Looting diminished in Mosul with the arrival of the American troops. On Friday, pro-Saddam defense forces dissolved and U.S. special forces moved in.
Special operations forces and soldiers with the 173rd Airborne secured another important northern city, Kirkuk. Troops are still expanding security in Kirkuk's oil fields and the gas-oil separation plants.
TO THE WEST AND SOUTH
- The 24th Marine Expeditionary Unit set up checkpoints around Kut, 95 miles southeast of Baghdad, where intelligence reports said thousands of foreign fighters might be holed up. Marines stopped vehicles to see if Iraqi soldiers or paramilitary fighters were trying to escape the city.
- Troops from the 4th Infantry Division pushed into southern Iraq from Kuwait, headed north to take the place of the 3rd Infantry Division - now in Baghdad but likely to push north toward Tikrit.
- In western Iraq, U.S. forces stopped a bus with 59 men of military age carrying $650,000 in cash and a letter offering rewards for killing American soldiers. Military officials said the bus was headed for Syria.
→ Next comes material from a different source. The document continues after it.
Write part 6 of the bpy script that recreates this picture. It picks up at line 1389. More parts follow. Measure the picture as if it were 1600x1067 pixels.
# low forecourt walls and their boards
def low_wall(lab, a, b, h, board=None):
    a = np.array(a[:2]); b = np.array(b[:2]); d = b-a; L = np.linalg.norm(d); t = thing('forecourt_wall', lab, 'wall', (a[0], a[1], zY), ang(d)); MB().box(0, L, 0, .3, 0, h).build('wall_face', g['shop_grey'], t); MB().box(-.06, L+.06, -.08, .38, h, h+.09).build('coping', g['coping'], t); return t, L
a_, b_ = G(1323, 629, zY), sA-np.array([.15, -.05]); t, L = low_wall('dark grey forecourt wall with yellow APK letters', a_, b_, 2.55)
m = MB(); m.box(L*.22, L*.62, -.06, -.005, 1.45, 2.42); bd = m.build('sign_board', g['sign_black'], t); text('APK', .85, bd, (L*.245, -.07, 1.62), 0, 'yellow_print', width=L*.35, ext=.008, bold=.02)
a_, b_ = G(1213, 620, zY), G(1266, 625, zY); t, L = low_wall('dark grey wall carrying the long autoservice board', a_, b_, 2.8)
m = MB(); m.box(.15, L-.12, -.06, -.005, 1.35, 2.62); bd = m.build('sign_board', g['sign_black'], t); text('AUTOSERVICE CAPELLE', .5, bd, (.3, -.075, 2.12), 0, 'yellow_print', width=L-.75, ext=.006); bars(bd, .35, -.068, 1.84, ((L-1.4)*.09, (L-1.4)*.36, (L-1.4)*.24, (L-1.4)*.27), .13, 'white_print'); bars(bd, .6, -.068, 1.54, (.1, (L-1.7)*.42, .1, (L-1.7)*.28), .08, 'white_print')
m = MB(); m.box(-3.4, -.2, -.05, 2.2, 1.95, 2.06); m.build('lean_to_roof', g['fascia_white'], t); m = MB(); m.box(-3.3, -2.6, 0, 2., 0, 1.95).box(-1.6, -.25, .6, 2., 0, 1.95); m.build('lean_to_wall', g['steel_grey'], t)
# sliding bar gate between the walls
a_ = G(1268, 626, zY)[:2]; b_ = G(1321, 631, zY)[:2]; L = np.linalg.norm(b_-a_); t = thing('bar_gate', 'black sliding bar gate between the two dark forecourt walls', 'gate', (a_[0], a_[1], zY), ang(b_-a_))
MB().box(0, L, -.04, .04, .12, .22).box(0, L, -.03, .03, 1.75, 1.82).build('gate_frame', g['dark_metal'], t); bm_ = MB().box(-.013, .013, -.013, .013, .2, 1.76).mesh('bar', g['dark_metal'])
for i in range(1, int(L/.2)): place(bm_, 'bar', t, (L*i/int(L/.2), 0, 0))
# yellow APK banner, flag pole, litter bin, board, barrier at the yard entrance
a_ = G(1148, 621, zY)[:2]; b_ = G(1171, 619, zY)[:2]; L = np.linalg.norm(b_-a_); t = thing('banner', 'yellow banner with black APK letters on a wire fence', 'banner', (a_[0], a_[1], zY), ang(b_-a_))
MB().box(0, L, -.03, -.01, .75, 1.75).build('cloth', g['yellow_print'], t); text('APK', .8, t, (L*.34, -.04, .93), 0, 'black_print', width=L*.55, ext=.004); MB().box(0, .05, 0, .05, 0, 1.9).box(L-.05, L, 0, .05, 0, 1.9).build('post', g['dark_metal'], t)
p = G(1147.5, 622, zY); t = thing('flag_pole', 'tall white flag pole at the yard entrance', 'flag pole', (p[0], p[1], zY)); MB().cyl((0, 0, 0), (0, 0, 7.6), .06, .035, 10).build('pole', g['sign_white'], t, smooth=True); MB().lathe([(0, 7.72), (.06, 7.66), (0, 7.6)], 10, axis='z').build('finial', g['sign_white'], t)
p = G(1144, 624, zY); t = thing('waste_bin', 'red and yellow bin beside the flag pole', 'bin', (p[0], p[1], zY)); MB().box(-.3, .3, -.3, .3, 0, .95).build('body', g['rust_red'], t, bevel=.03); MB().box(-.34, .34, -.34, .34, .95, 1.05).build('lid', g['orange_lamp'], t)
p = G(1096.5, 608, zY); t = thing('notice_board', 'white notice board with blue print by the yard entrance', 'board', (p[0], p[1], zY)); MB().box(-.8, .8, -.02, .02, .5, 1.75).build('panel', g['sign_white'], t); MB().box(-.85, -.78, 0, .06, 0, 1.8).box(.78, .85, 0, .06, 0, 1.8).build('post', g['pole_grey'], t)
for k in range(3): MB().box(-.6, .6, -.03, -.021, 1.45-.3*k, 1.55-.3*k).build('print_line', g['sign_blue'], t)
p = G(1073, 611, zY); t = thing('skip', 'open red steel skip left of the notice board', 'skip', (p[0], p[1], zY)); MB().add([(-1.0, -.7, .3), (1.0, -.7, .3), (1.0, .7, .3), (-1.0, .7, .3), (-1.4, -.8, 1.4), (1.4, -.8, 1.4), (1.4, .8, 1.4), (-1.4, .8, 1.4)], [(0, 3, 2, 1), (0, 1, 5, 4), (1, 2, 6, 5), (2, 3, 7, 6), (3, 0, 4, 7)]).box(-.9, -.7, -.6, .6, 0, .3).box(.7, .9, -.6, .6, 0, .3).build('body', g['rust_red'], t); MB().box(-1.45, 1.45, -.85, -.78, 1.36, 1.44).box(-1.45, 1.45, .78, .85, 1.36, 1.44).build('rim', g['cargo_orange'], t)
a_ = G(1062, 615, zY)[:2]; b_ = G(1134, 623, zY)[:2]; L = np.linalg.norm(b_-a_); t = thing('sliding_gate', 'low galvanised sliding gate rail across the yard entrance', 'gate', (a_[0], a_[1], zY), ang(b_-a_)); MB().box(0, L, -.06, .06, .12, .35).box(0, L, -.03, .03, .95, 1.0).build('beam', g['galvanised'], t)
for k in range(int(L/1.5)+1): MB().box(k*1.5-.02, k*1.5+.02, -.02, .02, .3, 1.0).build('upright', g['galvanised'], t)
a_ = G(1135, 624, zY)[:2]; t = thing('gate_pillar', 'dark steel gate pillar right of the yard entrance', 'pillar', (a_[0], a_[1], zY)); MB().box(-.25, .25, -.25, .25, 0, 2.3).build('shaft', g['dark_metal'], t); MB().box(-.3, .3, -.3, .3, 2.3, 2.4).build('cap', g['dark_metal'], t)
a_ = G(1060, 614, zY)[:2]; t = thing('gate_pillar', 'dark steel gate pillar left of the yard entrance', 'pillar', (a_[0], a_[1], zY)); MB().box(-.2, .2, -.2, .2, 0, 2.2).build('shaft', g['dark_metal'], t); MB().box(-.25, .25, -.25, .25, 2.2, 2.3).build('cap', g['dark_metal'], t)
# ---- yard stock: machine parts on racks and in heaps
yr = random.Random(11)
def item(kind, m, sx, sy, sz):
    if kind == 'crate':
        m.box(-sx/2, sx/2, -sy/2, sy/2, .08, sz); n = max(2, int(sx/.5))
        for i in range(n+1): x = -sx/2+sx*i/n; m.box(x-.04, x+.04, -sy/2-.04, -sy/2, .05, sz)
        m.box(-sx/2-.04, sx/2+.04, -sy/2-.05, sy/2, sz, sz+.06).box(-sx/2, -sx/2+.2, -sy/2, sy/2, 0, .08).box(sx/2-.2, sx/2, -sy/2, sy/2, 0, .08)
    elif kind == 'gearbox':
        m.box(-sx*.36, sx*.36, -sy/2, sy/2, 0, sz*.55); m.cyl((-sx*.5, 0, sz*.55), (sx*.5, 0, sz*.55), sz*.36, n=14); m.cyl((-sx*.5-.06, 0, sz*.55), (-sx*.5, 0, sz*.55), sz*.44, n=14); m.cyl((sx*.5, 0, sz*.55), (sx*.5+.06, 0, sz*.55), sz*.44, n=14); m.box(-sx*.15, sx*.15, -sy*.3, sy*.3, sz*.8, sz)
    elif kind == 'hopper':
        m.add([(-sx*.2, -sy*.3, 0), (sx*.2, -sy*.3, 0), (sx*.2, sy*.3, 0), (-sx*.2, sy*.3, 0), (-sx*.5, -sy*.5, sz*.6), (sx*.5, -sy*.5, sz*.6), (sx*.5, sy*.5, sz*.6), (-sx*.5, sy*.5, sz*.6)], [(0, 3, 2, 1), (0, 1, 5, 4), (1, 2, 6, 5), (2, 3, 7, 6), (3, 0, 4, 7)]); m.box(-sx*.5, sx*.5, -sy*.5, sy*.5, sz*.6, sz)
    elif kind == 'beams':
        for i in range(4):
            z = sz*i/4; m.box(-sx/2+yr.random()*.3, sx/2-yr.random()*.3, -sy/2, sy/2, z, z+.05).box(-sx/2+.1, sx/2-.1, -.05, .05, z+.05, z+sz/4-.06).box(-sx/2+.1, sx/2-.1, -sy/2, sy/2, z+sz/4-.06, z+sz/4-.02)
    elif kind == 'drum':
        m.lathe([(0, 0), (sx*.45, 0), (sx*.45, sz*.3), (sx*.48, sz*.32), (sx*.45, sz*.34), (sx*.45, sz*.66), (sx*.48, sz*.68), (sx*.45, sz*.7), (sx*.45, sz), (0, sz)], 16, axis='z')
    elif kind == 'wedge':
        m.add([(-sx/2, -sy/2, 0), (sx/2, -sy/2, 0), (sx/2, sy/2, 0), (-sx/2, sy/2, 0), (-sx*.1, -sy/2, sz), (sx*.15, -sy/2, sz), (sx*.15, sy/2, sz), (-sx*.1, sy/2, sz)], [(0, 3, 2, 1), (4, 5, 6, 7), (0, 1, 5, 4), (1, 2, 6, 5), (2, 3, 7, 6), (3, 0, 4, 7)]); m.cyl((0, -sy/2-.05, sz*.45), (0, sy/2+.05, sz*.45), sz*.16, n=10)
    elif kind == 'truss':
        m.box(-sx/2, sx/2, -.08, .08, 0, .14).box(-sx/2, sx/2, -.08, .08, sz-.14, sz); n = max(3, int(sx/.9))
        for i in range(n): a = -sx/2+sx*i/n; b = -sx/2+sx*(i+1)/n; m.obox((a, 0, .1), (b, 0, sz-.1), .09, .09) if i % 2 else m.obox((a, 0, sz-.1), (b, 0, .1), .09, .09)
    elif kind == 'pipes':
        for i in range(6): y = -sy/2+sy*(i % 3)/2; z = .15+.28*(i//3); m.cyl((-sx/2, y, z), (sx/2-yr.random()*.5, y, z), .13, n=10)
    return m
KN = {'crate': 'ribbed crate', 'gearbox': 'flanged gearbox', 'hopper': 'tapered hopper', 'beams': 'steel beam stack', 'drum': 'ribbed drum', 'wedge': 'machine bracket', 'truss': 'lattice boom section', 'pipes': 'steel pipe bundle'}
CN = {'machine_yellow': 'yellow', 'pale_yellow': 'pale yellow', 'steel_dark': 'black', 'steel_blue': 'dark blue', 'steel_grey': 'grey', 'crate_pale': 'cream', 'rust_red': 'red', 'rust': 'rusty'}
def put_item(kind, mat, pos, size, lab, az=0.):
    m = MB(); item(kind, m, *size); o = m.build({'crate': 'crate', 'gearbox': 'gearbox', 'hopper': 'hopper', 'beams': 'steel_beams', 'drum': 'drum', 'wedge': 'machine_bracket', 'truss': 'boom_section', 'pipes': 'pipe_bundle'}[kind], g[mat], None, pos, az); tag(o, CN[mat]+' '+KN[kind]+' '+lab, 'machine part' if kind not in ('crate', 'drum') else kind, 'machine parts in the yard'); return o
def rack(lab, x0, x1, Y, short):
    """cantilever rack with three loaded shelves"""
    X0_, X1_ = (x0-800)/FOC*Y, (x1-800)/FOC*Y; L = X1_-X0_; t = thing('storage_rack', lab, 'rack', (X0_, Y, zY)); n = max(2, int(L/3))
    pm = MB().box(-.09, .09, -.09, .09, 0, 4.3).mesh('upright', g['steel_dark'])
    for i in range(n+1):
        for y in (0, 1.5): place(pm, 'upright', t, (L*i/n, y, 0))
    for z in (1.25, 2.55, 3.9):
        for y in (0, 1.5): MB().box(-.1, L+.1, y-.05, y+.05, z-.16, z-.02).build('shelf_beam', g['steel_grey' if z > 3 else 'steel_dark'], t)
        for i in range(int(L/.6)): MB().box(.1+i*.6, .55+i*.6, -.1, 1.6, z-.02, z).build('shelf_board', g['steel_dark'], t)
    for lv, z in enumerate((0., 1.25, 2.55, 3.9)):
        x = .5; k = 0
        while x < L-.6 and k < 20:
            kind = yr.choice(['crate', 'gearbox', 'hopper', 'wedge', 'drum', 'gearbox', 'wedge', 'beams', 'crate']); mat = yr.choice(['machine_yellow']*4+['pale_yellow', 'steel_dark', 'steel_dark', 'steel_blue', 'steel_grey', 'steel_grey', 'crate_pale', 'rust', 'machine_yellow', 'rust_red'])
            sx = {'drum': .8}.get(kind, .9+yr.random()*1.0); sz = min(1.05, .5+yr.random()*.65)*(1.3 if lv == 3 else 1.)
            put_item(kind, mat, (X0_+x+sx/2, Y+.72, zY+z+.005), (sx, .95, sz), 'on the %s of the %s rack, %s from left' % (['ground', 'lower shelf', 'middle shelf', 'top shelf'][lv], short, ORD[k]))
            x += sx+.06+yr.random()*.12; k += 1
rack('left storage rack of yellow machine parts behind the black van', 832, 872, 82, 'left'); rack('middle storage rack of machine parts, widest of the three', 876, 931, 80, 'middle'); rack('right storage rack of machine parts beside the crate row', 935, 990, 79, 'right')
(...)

U.S. special operations forces also seized control of the Asad airfield in western Iraq, where they found 15 undamaged fixed-wing fighter aircraft. Coalition troops took control of crossings on two highways leading into Syria. There was tough resistance near Qaim, on the Syrian border, raising speculation that the town might be site for illegal weapons.
AT SEA:
- With the air war over Iraq winding down, the Navy is likely to send home two of the three aircraft carrier battle groups in the Persian Gulf, the commander of all naval forces in the Gulf said Saturday.
Vice Adm. Timothy Keating told reporters that the first to head home will likely be the USS Kitty Hawk, based in Yokosuka, Japan. The USS Constellation, based in Coronado, Calif., would probably go next. The third carrier, the USS Nimitz, just arrived as a replacement for the USS Abraham Lincoln, which is en route to its home port of Everett, Wash., after nearly nine months at sea.